Friday, February 3, 2012

Adobe gives Photoshop CS6 which is a new graphics-chip boost

Adobe Systems has released a second sneak peak of Photoshop CS6 that shows new work to give a hardware boost to the image-editing software.
The graphics processing unit (GPU) speeds the Liquify tool, which lets people smear images in a finger-painting way, according to a Zorana Gee, a Photoshop product manager. She demonstrated the change in a YouTube video, the second in what looks to be a series of previews of the software. An earlier Photoshop CS6 preview showed new raw image editing tools adopted from the Lightroom 4 beta, a darker user interface, and improvements to brush size selection. Expect Adobe to add more previews but to withhold some goodies for the official launch sometime later in the first half of 2012.
When firing up the Liquify plug-in with the current Photoshop CS5.x to edit a 100MB image, the image arrives only gradually, broken up into multiple tiles. "And further, if I want to increase my brush size beyond 1,500 pixels, I can't," Gee said. Worse, when she tries to use the brush, there's a big lag between her stroke and the on-screen result.
In CS6, she said, the image opens immediately in the Liquify filter, the brush size goes beyond 14,000 pixels, and interactive performance is snappy.
"You can see real-time editing--no lag," Gee said. "Your edits immediately follow your cursor."
It's not clear if the GPU help applies to other new tools. Adobe has added other GPU acceleration to assorted features in earlier versions of Photoshop.
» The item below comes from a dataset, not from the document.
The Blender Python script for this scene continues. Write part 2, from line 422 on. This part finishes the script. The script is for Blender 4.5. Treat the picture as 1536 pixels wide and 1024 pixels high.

Another feature is background save, which lets you do other work while you save a large file, though apparently you can't work on the file itself as it saves.
Photoshop is one of the most popular programs from the San Jose, Calif.-based company, but Adobe is in the midst of a transition to a $600-per-year subscription called the Creative Cloud that combines Photoshop with all the other Creative Suite programs, the Touch mobile apps, and online services for publishing and connecting socially to other subscribers. Cheaper subscriptions and traditional perpetual licenses also will be available for those who want individual packages.
Adobe had wanted to add the GPU acceleration and background save features to Photoshop for some time, but programmers had been derailed by the need to move from Apple's older Carbon user interface to its newer Cocoa interface after Apple canceled its plans for 64-bit Carbon support, said John Nack, an Adobe principal product manager.